Courtesy of Alex Ellick.
Courtesy of Alex Ellick.
Courtesy of Alex Ellick.

His primary weapon is a Nerf Vortext Pyragon blaster with  40-disc capacity and rapid-fire capabilities. A smaller Nerf blaster, the Nerf Recon acts as his secondary firearm.  These blasters, along with as many socks as he can carry, are the arsenal of fourth-year creative writing major Henry Varona. Armed to the teeth with foam projectiles, Varona is ready for battle.  His enemy: SUNY New Paltz students-turned-zombies.

Varona, along with over 100 other New Paltz students, are active members of the Humans vs. Zombies (HVZ) Club on campus.  HVZ is a moderated, modified game of tag played outdoors on the New Paltz campus. Each semester the club holds campus-wide, weeklong games between two teams: the Humans and the Zombies.

The zombie team players chase their opponents. A two-handed touch turns a Human player into a Zombie. Human players use nerf and other foam projectiles such as socks to “stun” their zombie pursuers.

During these weeklong events, or “weeklongs,” players are in-game twenty-four hours a day, for five days straight, said HVZ President, fourth-year secondary education major Bryan Isaia.  He said this aspect of the game elevates the overall excitement level surrounding it, keeping players on their toes at all times.

Players on the Human team are only safe inside a building or off-campus during a weeklong. Because of the constant threat of being tagged and turned Zombie, Varona said he plans his gear accordingly.

He said before he leaves his room, he makes sure he has an ample supply of Nerf ammunition to fend off Zombie attackers.

“I run two Nerf blasters as my main load-out.” Varona said, “But my first line of defense is a wall of socks.”

Prior to the weeklong, Varona said he scopes out the campus to know where construction is occurring, and to plan his course for a hopeful safe passage.

“I’ll have my routes well planned out prior to the weeklongs in order to avoid conflict,” he said.

Varona said during weeklongst he consciously packs light, but carries snacks to avoid having to go to the campus eateries, where he knows Zombie team players will be waiting. Travelling light and in small groups of two to four people is important, he said, because larger groups are cumbersome and attract too much attention.
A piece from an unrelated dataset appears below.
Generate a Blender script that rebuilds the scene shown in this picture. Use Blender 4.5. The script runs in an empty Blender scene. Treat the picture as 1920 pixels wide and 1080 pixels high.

A great deal of preparation goes into each weeklong, Isaia said. He and other HVZ executive board members are hard at work to organize every aspect of the weeklong two months prior to its start. Public relations officers work to spread the word and increase the number of active players. A content committee designs missions and produce videos with the public relations officers for promotional purposes. Isaia and his vice-president authorize the game with campus police and administration.

“It’s about a two-month process to set up and play the games at the standard we like to play them,” Isaia said.

Isaia said that as a player, his favorite part of the game is the added level of excitement it adds to everyday campus life.  It helps him to wake up, get out early and make the most of his day, he said.  As president, Isaia said, the parts he relishes most about HVZ are the weeklong finales.  He said its “really impressive” to see over 100 people playing the game altogether sharing a deep bond and sense of community.